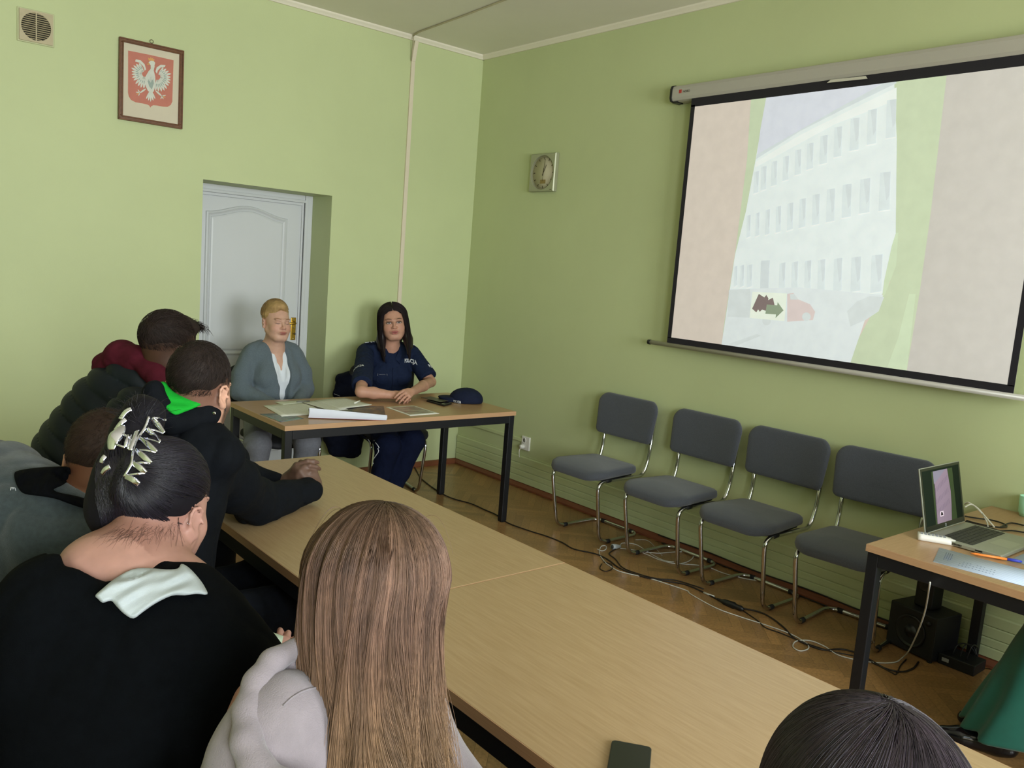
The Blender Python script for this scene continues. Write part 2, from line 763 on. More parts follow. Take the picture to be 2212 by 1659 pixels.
MB().box((cx - rr, -0.0095, cz - rr), (cx + rr, -0.0085, cz + rr)).build('opening', mat('vent_dark', '1d1a14', 0.9), t_)
m = MB()
for k in range(-6, 7):
    zc_ = cz + k * 0.0113
    wdt = math.sqrt(max(0, rr * rr - (k * 0.0113) ** 2)) - 0.001
    if wdt > 0.01:
        m.add([(cx - wdt, -0.017, zc_ - 0.001), (cx + wdt, -0.017, zc_ - 0.001), (cx + wdt, -0.010, zc_ + 0.0042), (cx - wdt, -0.010, zc_ + 0.0042),
               (cx - wdt, -0.018, zc_ + 0.001), (cx + wdt, -0.018, zc_ + 0.001), (cx + wdt, -0.011, zc_ + 0.006), (cx - wdt, -0.011, zc_ + 0.006)],
              [(0, 1, 2, 3), (7, 6, 5, 4), (0, 4, 5, 1), (3, 2, 6, 7)])
m.box((cx - 0.003, -0.0185, cz - rr), (cx + 0.003, -0.0165, cz + rr))
m.build('slats', VG, t_)


# ------------------------------------------------------------------ framed eagle
def zp(x, y, d):        # point seen in the photograph, found on the picture plane
    return PY(x / 4.6083, y / 4.6083, -d)


fx0, fx1, fz0, fz1 = -2.702, -2.3266, 2.3562, 2.8292
t_ = thing('framed_emblem', 'brown wooden frame with white crowned eagle on a red shield', 'framed picture', ((fx0 + fx1) / 2, 0, fz0))
FW = mat_wood('frame_wood', '5c3a22', '744a2c', 0.4, along=(20, 20, 20))
m = MB()
d0, fwid = 0.028, 0.026
for (a, b, c_, d_) in ((fx0, fx1, fz1 - fwid, fz1), (fx0, fx1, fz0, fz0 + fwid), (fx0, fx0 + fwid, fz0 + fwid, fz1 - fwid), (fx1 - fwid, fx1, fz0 + fwid, fz1 - fwid)):
    m.box((a, -0.02, c_), (b, -0.001, d_))
for k, (i0, i1, dd) in enumerate(((0, 0.008, 0.026), (0.017, 0.023, 0.024))):
    for (a, b, c_, d_) in ((fx0 + i0, fx1 - i0, fz1 - i1, fz1 - i0), (fx0 + i0, fx1 - i0, fz0 + i0, fz0 + i1), (fx0 + i0, fx0 + i1, fz0 + i1, fz1 - i1), (fx1 - i1, fx1 - i0, fz0 + i1, fz1 - i1)):
        m.box((a, -dd, c_), (b, -0.019, d_))
m.build('frame', FW, t_, bevel=0.002)
MB().box((fx0 + 0.02, -0.012, fz0 + 0.02), (fx1 - 0.02, -0.002, fz1 - 0.02)).build('mount', mat('picture_paper', 'cdc3ae', 0.7, 0, 0.03, 6), t_)
m = MB()
rc = Vector(((fx0 + fx1) / 2 - 0.003, -0.014, fz1 + 0.014))
m.tube([rc + Vector((0.010 * math.cos(a), 0, 0.010 * math.sin(a))) for a in [2 * PI * k / 16 for k in range(16)]], 0.0018, 6, closed=True)
m.tube([rc + Vector((0, 0, -0.010)), rc + Vector((0, 0, -0.024))], 0.002, 6)
m.build('hanging_ring', mat('ring_metal', '6e6a55', 0.4, 0.8), t_)
RED = mat('shield_red', 'bd7464', 0.7, 0, 0.05, 20)
WHF = mat('eagle_white', 'cfd0c6', 0.7, 0, 0.05, 40)
GRF = mat('feather_grey', '98a59e', 0.7, 0, 0.05, 40)
GOLD = mat('crown_gold', 'cf9a5a', 0.6, 0, 0.1, 40)
m = MB()


def poly(pts, d, mi, d2=0.0004):
    q = [zp(x, y, d) for x, y in pts]
    m.prism(q, (0, d2, 0), mi)


sh = [(1275, 503), (1500, 548), (1728, 600), (1722, 800), (1716, 980)]
sh += [(1716 - 0, 1010), (1700, 1045), (1668, 1064), (1620, 1062), (1560, 1050), (1525, 1048), (1505, 1058), (1497, 1072), (1487, 1052), (1465, 1040), (1420, 1030), (1350, 1018), (1305, 995), (1282, 960), (1274, 920), (1275, 700)]
poly(sh, 0.0126, 0)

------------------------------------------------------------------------

» **Work to complete**
Transcribe the whole listing, character for character, but not its images.

» **Task response**
The Blender Python script for this scene continues. Write part 2, from line 763 on. More parts follow. Take the picture to be 2212 by 1659 pixels.
MB().box((cx - rr, -0.0095, cz - rr), (cx + rr, -0.0085, cz + rr)).build('opening', mat('vent_dark', '1d1a14', 0.9), t_)
m = MB()
for k in range(-6, 7):
    zc_ = cz + k * 0.0113
    wdt = math.sqrt(max(0, rr * rr - (k * 0.0113) ** 2)) - 0.001
    if wdt > 0.01:
        m.add([(cx - wdt, -0.017, zc_ - 0.001), (cx + wdt, -0.017, zc_ - 0.001), (cx + wdt, -0.010, zc_ + 0.0042), (cx - wdt, -0.010, zc_ + 0.0042),
               (cx - wdt, -0.018, zc_ + 0.001), (cx + wdt, -0.018, zc_ + 0.001), (cx + wdt, -0.011, zc_ + 0.006), (cx - wdt, -0.011, zc_ + 0.006)],
              [(0, 1, 2, 3), (7, 6, 5, 4), (0, 4, 5, 1), (3, 2, 6, 7)])
m.box((cx - 0.003, -0.0185, cz - rr), (cx + 0.003, -0.0165, cz + rr))
m.build('slats', VG, t_)


# ------------------------------------------------------------------ framed eagle
def zp(x, y, d):        # point seen in the photograph, found on the picture plane
    return PY(x / 4.6083, y / 4.6083, -d)


fx0, fx1, fz0, fz1 = -2.702, -2.3266, 2.3562, 2.8292
t_ = thing('framed_emblem', 'brown wooden frame with white crowned eagle on a red shield', 'framed picture', ((fx0 + fx1) / 2, 0, fz0))
FW = mat_wood('frame_wood', '5c3a22', '744a2c', 0.4, along=(20, 20, 20))
m = MB()
d0, fwid = 0.028, 0.026
for (a, b, c_, d_) in ((fx0, fx1, fz1 - fwid, fz1), (fx0, fx1, fz0, fz0 + fwid), (fx0, fx0 + fwid, fz0 + fwid, fz1 - fwid), (fx1 - fwid, fx1, fz0 + fwid, fz1 - fwid)):
    m.box((a, -0.02, c_), (b, -0.001, d_))
for k, (i0, i1, dd) in enumerate(((0, 0.008, 0.026), (0.017, 0.023, 0.024))):
    for (a, b, c_, d_) in ((fx0 + i0, fx1 - i0, fz1 - i1, fz1 - i0), (fx0 + i0, fx1 - i0, fz0 + i0, fz0 + i1), (fx0 + i0, fx0 + i1, fz0 + i1, fz1 - i1), (fx1 - i1, fx1 - i0, fz0 + i1, fz1 - i1)):
        m.box((a, -dd, c_), (b, -0.019, d_))
m.build('frame', FW, t_, bevel=0.002)
MB().box((fx0 + 0.02, -0.012, fz0 + 0.02), (fx1 - 0.02, -0.002, fz1 - 0.02)).build('mount', mat('picture_paper', 'cdc3ae', 0.7, 0, 0.03, 6), t_)
m = MB()
rc = Vector(((fx0 + fx1) / 2 - 0.003, -0.014, fz1 + 0.014))
m.tube([rc + Vector((0.010 * math.cos(a), 0, 0.010 * math.sin(a))) for a in [2 * PI * k / 16 for k in range(16)]], 0.0018, 6, closed=True)
m.tube([rc + Vector((0, 0, -0.010)), rc + Vector((0, 0, -0.024))], 0.002, 6)
m.build('hanging_ring', mat('ring_metal', '6e6a55', 0.4, 0.8), t_)
RED = mat('shield_red', 'bd7464', 0.7, 0, 0.05, 20)
WHF = mat('eagle_white', 'cfd0c6', 0.7, 0, 0.05, 40)
GRF = mat('feather_grey', '98a59e', 0.7, 0, 0.05, 40)
GOLD = mat('crown_gold', 'cf9a5a', 0.6, 0, 0.1, 40)
m = MB()


def poly(pts, d, mi, d2=0.0004):
    q = [zp(x, y, d) for x, y in pts]
    m.prism(q, (0, d2, 0), mi)


sh = [(1275, 503), (1500, 548), (1728, 600), (1722, 800), (1716, 980)]
sh += [(1716 - 0, 1010), (1700, 1045), (1668, 1064), (1620, 1062), (1560, 1050), (1525, 1048), (1505, 1058), (1497, 1072), (1487, 1052), (1465, 1040), (1420, 1030), (1350, 1018), (1305, 995), (1282, 960), (1274, 920), (1275, 700)]
poly(sh, 0.0126, 0)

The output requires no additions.